[Source data]
──────

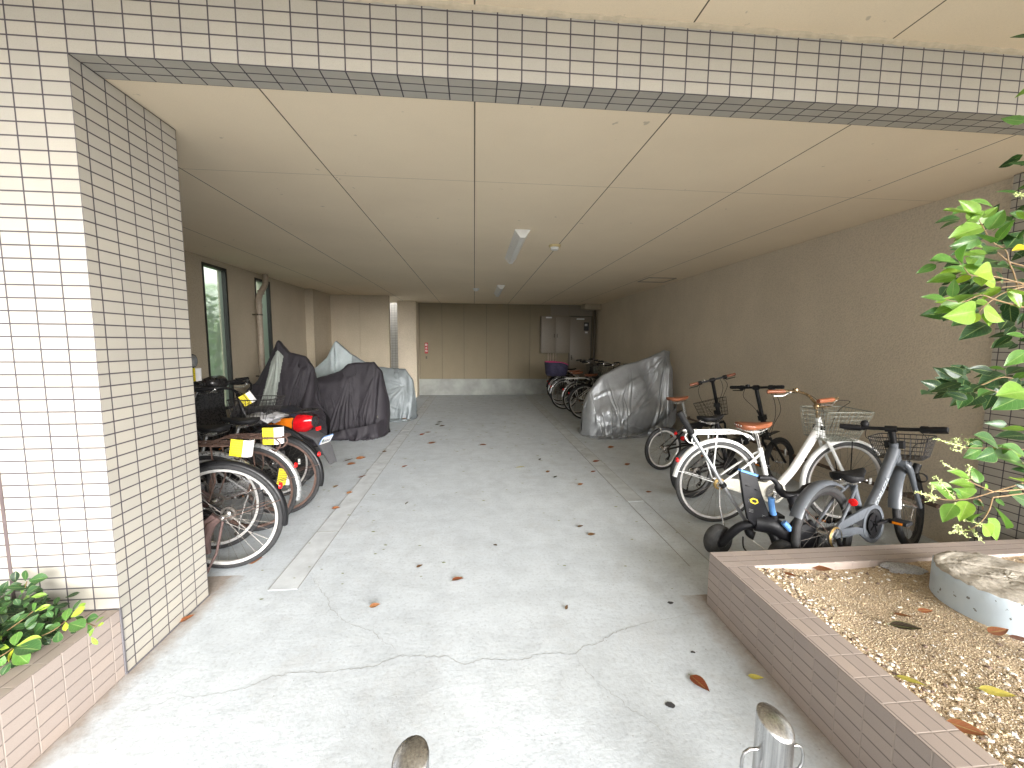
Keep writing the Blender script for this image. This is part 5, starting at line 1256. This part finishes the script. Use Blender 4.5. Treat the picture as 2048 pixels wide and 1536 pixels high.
TREE_LEAVES= [(2.773,-0.821,1.763,2.719,-0.826,1.802,0.75),(2.783,-0.81,1.769,2.687,-0.812,1.783,0.75),(2.813,-0.79,1.76,2.719,-0.821,1.753,0.7),(2.764,-0.839,1.733,2.692,-0.828,1.711,0.7),(2.822,-0.819,1.701,2.729,-0.841,1.725,0.45),(2.871,-0.76,1.781,2.9,-0.769,1.811,0.7),(2.875,-0.773,1.747,2.901,-0.782,1.799,0.55),(2.881,-0.789,1.715,2.882,-0.816,1.763,0.5),(3.129,-0.609,1.756,3.175,-0.596,1.789,0.3),(3.157,-0.618,1.743,3.216,-0.612,1.8,0.3),(2.908,-0.786,1.695,2.815,-0.818,1.684,0.5),(2.979,-0.779,1.774,2.94,-0.782,1.797,0.7),(2.757,-0.816,1.644,2.694,-0.849,1.681,0.55),(2.79,-0.771,1.662,2.704,-0.78,1.664,0.55),(2.719,-0.782,1.651,2.679,-0.769,1.631,0.5),(2.812,-0.783,1.633,2.764,-0.767,1.654,0.6),(2.759,-0.808,1.631,2.711,-0.799,1.626,0.85),(2.796,-0.804,1.621,2.766,-0.788,1.602,0.9),(3.178,-0.59,1.707,3.034,-0.619,1.697,0.3),(2.82,-0.829,1.628,2.746,-0.852,1.618,0.8),(3.21,-0.583,1.643,3.165,-0.594,1.676,0.35),(3.185,-0.61,1.687,3.124,-0.628,1.692,0.3),(3.227,-0.619,1.67,3.151,-0.633,1.694,0.35),(2.739,-0.812,1.563,2.733,-0.815,1.61,0.6),(3.005,-0.613,1.59,3.075,-0.599,1.631,0.4),(2.752,-0.785,1.561,2.703,-0.769,1.572,0.6),(2.823,-0.771,1.555,2.767,-0.752,1.529,0.65),(2.856,-0.786,1.574,2.756,-0.812,1.558,0.75),(2.934,-0.771,1.599,2.903,-0.753,1.567,0.8),(2.922,-0.768,1.605,2.87,-0.771,1.62,0.85),(2.937,-0.783,1.592,2.963,-0.806,1.543,0.75),(2.903,-0.773,1.552,2.855,-0.777,1.558,0.75),(2.803,-0.817,1.529,2.691,-0.849,1.511,0.8),(2.876,-0.772,1.527,2.882,-0.752,1.498,0.95),(2.805,-0.833,1.533,2.874,-0.824,1.501,0.85),(2.847,-0.807,1.525,2.831,-0.834,1.494,0.8),(3.148,-0.636,1.545,3.167,-0.629,1.584,0.2),(3.235,-0.59,1.569,3.199,-0.623,1.507,0.15),(3.131,-0.611,1.507,3.013,-0.643,1.472,0.2),(2.99,-0.603,1.649,2.934,-0.619,1.635,0.1),(2.982,-0.59,1.67,2.979,-0.571,1.65,0.1),(2.973,-0.62,1.636,2.965,-0.6,1.628,0.15),(2.945,-0.635,1.618,2.891,-0.666,1.588,0.1),(3.021,-0.612,1.535,2.932,-0.645,1.518,0.15),(3.006,-0.644,1.627,2.948,-0.657,1.59,0.2),(3.099,-0.611,1.627,3.025,-0.638,1.603,0.15),(2.927,-0.837,1.465,2.894,-0.824,1.471,0.6),(3.19,-0.635,1.471,3.153,-0.617,1.433,0.2),(3.262,-0.588,1.506,3.211,-0.602,1.475,0.15),(3.238,-0.623,1.544,3.215,-0.63,1.507,0.2),(3.199,-0.608,1.732,3.238,-0.611,1.72,0.1),(3.172,-0.615,1.514,3.202,-0.616,1.508,0.2),(3.012,-0.765,1.705,2.962,-0.772,1.703,1.2),(3.115,-0.626,1.73,3.057,-0.621,1.726,0.1),(3.16,-0.641,1.762,3.156,-0.659,1.796,0.25),(3.251,-0.582,1.853,3.199,-0.588,1.859,0.4),(3.184,-0.616,1.602,3.102,-0.65,1.568,0.15),(2.956,-0.807,1.573,2.901,-0.81,1.591,0.8),(3.185,-0.658,1.635,3.151,-0.66,1.64,0.15),(3.191,-0.609,1.777,3.114,-0.641,1.785,0.15),(3.142,-0.61,1.599,3.082,-0.619,1.613,0.1),(3.162,-0.606,1.652,3.114,-0.621,1.629,0.15),(3.28,-0.603,1.489,3.261,-0.598,1.496,0.15),(3.134,-0.658,1.518,3.071,-0.69,1.491,0.12),(3.26,-0.606,1.445,3.251,-0.588,1.428,0.12),(3.012,-0.62,1.338,2.946,-0.63,1.367,0.15),(3.08,-0.593,1.335,3.065,-0.61,1.381,0.2),(3.02,-0.611,1.324,2.934,-0.629,1.297,0.15),(3.059,-0.61,1.319,3.012,-0.613,1.294,0.15),(3.073,-0.616,1.284,3.014,-0.63,1.25,0.25),(3.184,-0.578,1.275,3.091,-0.612,1.248,0.2),(3.198,-0.594,1.353,3.123,-0.589,1.369,0.1),(3.13,-0.615,1.313,3.044,-0.638,1.287,0.15),(3.268,-0.576,1.345,3.145,-0.598,1.309,0.12),(3.249,-0.625,1.336,3.207,-0.636,1.293,0.1),(3.221,-0.584,1.277,3.156,-0.614,1.232,0.2),(2.968,-0.754,1.312,2.909,-0.771,1.303,0.45),(3.247,-0.573,1.299,3.262,-0.584,1.226,0.08),(3.144,-0.712,1.294,3.028,-0.737,1.262,0.5),(3.072,-0.753,1.425,3.008,-0.752,1.384,0.55),(3.292,-0.569,1.455,3.204,-0.579,1.434,0.25),(3.281,-0.622,1.369,3.17,-0.65,1.364,0.15),(3.111,-0.738,1.306,2.992,-0.762,1.307,0.7),(3.389,-0.575,1.132,3.285,-0.564,1.135,0.15),(2.993,-0.765,1.159,2.91,-0.785,1.197,0.35),(3.02,-0.715,1.142,2.968,-0.715,1.143,0.35),(3.015,-0.715,1.132,2.942,-0.732,1.11,0.5),(2.983,-0.77,1.137,2.915,-0.789,1.124,0.35),(3.166,-0.716,1.081,3.029,-0.737,1.119,0.55),(3.122,-0.752,1.105,3.034,-0.764,1.163,0.55),(3.134,-0.746,1.049,3.059,-0.759,1.047,0.8),(3.209,-0.706,0.959,3.109,-0.733,0.998,0.35),(2.898,-0.78,1.066,2.847,-0.763,1.084,0.7),(3.019,-0.71,1.014,2.959,-0.69,1.023,0.7),(2.983,-0.745,1.036,2.977,-0.728,1.082,0.6),(3.019,-0.706,0.982,2.935,-0.729,1.012,0.7),(2.936,-0.72,0.986,2.867,-0.709,1.03,0.7),(2.952,-0.727,0.992,2.913,-0.733,1.017,0.5),(2.892,-0.757,0.981,2.838,-0.773,0.94,0.7),(2.928,-0.762,0.99,2.867,-0.793,0.952,0.75),(2.985,-0.733,0.979,3.0,-0.752,0.969,0.35),(3.044,-0.715,0.927,2.952,-0.748,0.935,0.6),(2.966,-0.708,0.919,3.01,-0.705,0.936,0.5),(3.104,-0.706,0.943,3.2,-0.692,0.873,0.65),(3.08,-0.708,0.911,3.121,-0.711,0.836,0.7),(2.96,-0.779,0.926,3.012,-0.773,0.886,0.75),(3.012,-0.766,0.997,3.017,-0.785,0.982,0.5),(3.03,-0.727,1.007,3.025,-0.733,1.03,0.7),(3.267,-0.607,1.312,3.244,-0.59,1.324,0.1),(3.277,-0.591,1.269,3.204,-0.607,1.258,0.1),(3.291,-0.62,1.326,3.268,-0.607,1.303,0.12),(3.302,-0.602,1.266,3.267,-0.594,1.31,0.1),(3.271,-0.612,1.098,3.186,-0.636,1.092,0.2),(3.151,-0.737,1.066,3.113,-0.727,1.073,0.2),(3.107,-0.766,1.028,3.082,-0.758,1.037,0.2)]
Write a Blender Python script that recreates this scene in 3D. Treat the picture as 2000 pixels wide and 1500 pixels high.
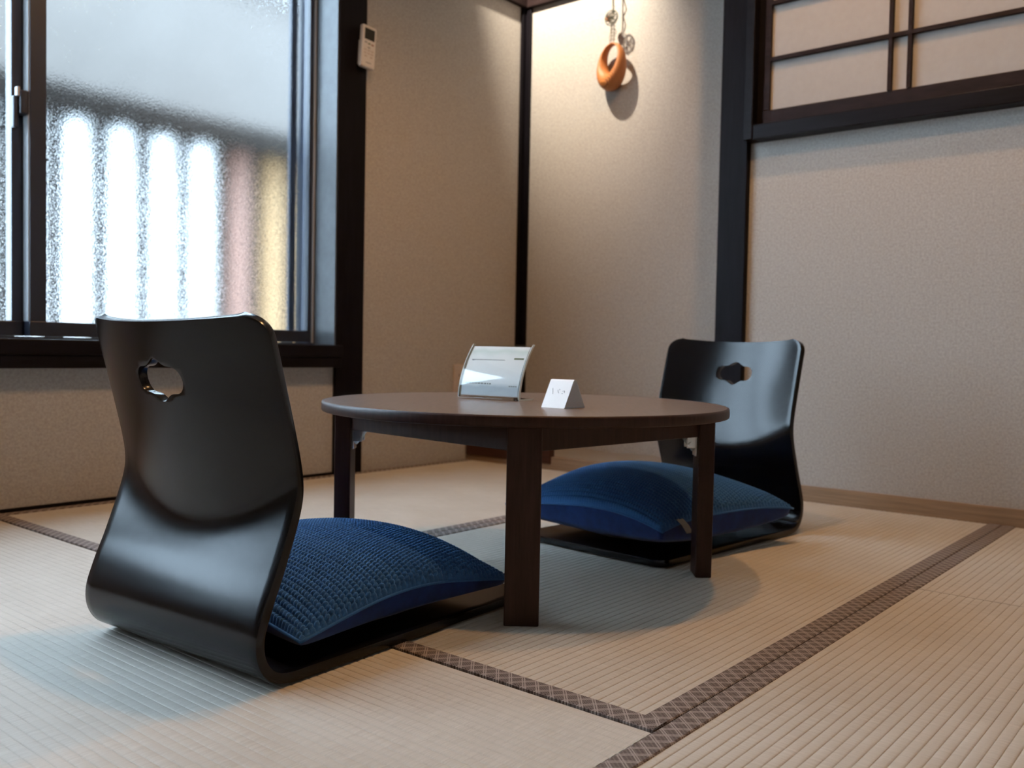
import bpy, bmesh, math, random
import numpy as np
from mathutils import Vector, Matrix

for o in list(bpy.data.objects):
    bpy.data.objects.remove(o, do_unlink=True)
scene = bpy.context.scene
COL = scene.collection
PI = math.pi
R = math.radians

# ------------------------------------------------------------------ camera
YAW, PITCH, ROLL = R(39.715), R(-2.134), R(1.114)
EYE = Vector((0.0, 0.0, 0.4167))
fwd = Vector((math.cos(YAW) * math.cos(PITCH), math.sin(YAW) * math.cos(PITCH), math.sin(PITCH)))
rgt = fwd.cross(Vector((0, 0, 1))).normalized()
upv = rgt.cross(fwd)
r2 = rgt * math.cos(ROLL) + upv * math.sin(ROLL)
u2 = -rgt * math.sin(ROLL) + upv * math.cos(ROLL)
cd = bpy.data.cameras.new('camera')
cam = bpy.data.objects.new('camera', cd)
COL.objects.link(cam)
cam.matrix_world = Matrix(((r2.x, u2.x, -fwd.x, EYE.x), (r2.y, u2.y, -fwd.y, EYE.y), (r2.z, u2.z, -fwd.z, EYE.z), (0, 0, 0, 1)))
cd.sensor_width = 36.0
cd.lens = 1786.4 / 2000 * 36.0
cd.clip_start = 0.02
cd.dof.use_dof = True
cd.dof.focus_distance = 1.22
cd.dof.aperture_fstop = 6.3
scene.camera = cam

# ------------------------------------------------------------------ world, exposure
SKY = 9.8
LAMP = 37.0
SPOT = 135.0
WARM = (1.0, 0.55, 0.22)
w = bpy.data.worlds.new('overcast_sky')
scene.world = w
w.use_nodes = True
bg = w.node_tree.nodes['Background']
bg.inputs[0].default_value = (0.635, 0.82, 1.0, 1)
bg.inputs[1].default_value = SKY
vs = scene.view_settings
vs.view_transform = 'Standard'
vs.look = 'None'
vs.gamma = 1.0
vs.use_curve_mapping = False
vs.exposure = 0.35
cy = scene.cycles
cy.max_bounces = 10
cy.diffuse_bounces = 5
cy.transmission_bounces = 8
cy.sample_clamp_indirect = 0.0
cy.blur_glossy = 1.0
cy.caustics_reflective = False

# ------------------------------------------------------------------ materials
def new_mat(name):
    m = bpy.data.materials.new(name)
    m.use_nodes = True
    nt = m.node_tree
    return m, nt, nt.nodes['Principled BSDF']


def N(nt, kind, **kw):
    n = nt.nodes.new(kind)
    for k, v in kw.items():
        if k in n.bl_rna.properties:
            setattr(n, k, v)
    return n


def setin(n, **kw):
    for k, v in kw.items():
        n.inputs[k.replace('_', ' ')].default_value = v


def c4(c):
    return (c[0], c[1], c[2], 1)


def simple(name, col, rough=0.5, metal=0.0, spec=0.5, nscale=0, namt=0.1, stretch=(1, 1, 1), bump=0.0, bscale=None, sheen=0.0, trans=0.0, ior=1.45, coat=0.0):
    """principled colour with optional procedural noise mottling and bump in object space"""
    m, nt, p = new_mat(name)
    setin(p, Base_Color=c4(col), Roughness=rough, Metallic=metal, IOR=ior)
    p.inputs['Specular IOR Level'].default_value = spec
    p.inputs['Sheen Weight'].default_value = sheen
    p.inputs['Transmission Weight'].default_value = trans
    p.inputs['Coat Weight'].default_value = coat
    if nscale:
        tc = N(nt, 'ShaderNodeTexCoord')
        mp = N(nt, 'ShaderNodeMapping')
        mp.inputs['Scale'].default_value = stretch
        nt.links.new(tc.outputs['Object'], mp.inputs[0])
        nz = N(nt, 'ShaderNodeTexNoise')
        setin(nz, Scale=nscale, Detail=6.0, Roughness=0.6)
        nt.links.new(mp.outputs[0], nz.inputs['Vector'])
        rp = N(nt, 'ShaderNodeValToRGB')
        rp.color_ramp.elements[0].position = 0.3
        rp.color_ramp.elements[1].position = 0.7
        rp.color_ramp.elements[0].color = c4([x * (1 - namt) for x in col])
        rp.color_ramp.elements[1].color = c4([min(1, x * (1 + namt)) for x in col])
        nt.links.new(nz.outputs[0], rp.inputs[0])
        nt.links.new(rp.outputs[0], p.inputs['Base Color'])
        if bump:
            b = N(nt, 'ShaderNodeBump')
            setin(b, Strength=bump, Distance=0.001)
            if bscale:
                nb = N(nt, 'ShaderNodeTexNoise')
                setin(nb, Scale=bscale, Detail=4.0)
                nt.links.new(mp.outputs[0], nb.inputs['Vector'])
                nt.links.new(nb.outputs[0], b.inputs['Height'])
            else:
                nt.links.new(nz.outputs[0], b.inputs['Height'])
            nt.links.new(b.outputs[0], p.inputs['Normal'])
    return m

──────

### The problem
Up in the listing, locate the line with "Write a Blender"; print it and every line after it down to the line with "return (c[0], c[1], c[2], 1)", which is included too. Skip the pictures.

### Complete output
Write a Blender Python script that recreates this scene in 3D. Treat the picture as 2000 pixels wide and 1500 pixels high.
import bpy, bmesh, math, random
import numpy as np
from mathutils import Vector, Matrix

for o in list(bpy.data.objects):
    bpy.data.objects.remove(o, do_unlink=True)
scene = bpy.context.scene
COL = scene.collection
PI = math.pi
R = math.radians

# ------------------------------------------------------------------ camera
YAW, PITCH, ROLL = R(39.715), R(-2.134), R(1.114)
EYE = Vector((0.0, 0.0, 0.4167))
fwd = Vector((math.cos(YAW) * math.cos(PITCH), math.sin(YAW) * math.cos(PITCH), math.sin(PITCH)))
rgt = fwd.cross(Vector((0, 0, 1))).normalized()
upv = rgt.cross(fwd)
r2 = rgt * math.cos(ROLL) + upv * math.sin(ROLL)
u2 = -rgt * math.sin(ROLL) + upv * math.cos(ROLL)
cd = bpy.data.cameras.new('camera')
cam = bpy.data.objects.new('camera', cd)
COL.objects.link(cam)
cam.matrix_world = Matrix(((r2.x, u2.x, -fwd.x, EYE.x), (r2.y, u2.y, -fwd.y, EYE.y), (r2.z, u2.z, -fwd.z, EYE.z), (0, 0, 0, 1)))
cd.sensor_width = 36.0
cd.lens = 1786.4 / 2000 * 36.0
cd.clip_start = 0.02
cd.dof.use_dof = True
cd.dof.focus_distance = 1.22
cd.dof.aperture_fstop = 6.3
scene.camera = cam

# ------------------------------------------------------------------ world, exposure
SKY = 9.8
LAMP = 37.0
SPOT = 135.0
WARM = (1.0, 0.55, 0.22)
w = bpy.data.worlds.new('overcast_sky')
scene.world = w
w.use_nodes = True
bg = w.node_tree.nodes['Background']
bg.inputs[0].default_value = (0.635, 0.82, 1.0, 1)
bg.inputs[1].default_value = SKY
vs = scene.view_settings
vs.view_transform = 'Standard'
vs.look = 'None'
vs.gamma = 1.0
vs.use_curve_mapping = False
vs.exposure = 0.35
cy = scene.cycles
cy.max_bounces = 10
cy.diffuse_bounces = 5
cy.transmission_bounces = 8
cy.sample_clamp_indirect = 0.0
cy.blur_glossy = 1.0
cy.caustics_reflective = False

# ------------------------------------------------------------------ materials
def new_mat(name):
    m = bpy.data.materials.new(name)
    m.use_nodes = True
    nt = m.node_tree
    return m, nt, nt.nodes['Principled BSDF']


def N(nt, kind, **kw):
    n = nt.nodes.new(kind)
    for k, v in kw.items():
        if k in n.bl_rna.properties:
            setattr(n, k, v)
    return n


def setin(n, **kw):
    for k, v in kw.items():
        n.inputs[k.replace('_', ' ')].default_value = v


def c4(c):
    return (c[0], c[1], c[2], 1)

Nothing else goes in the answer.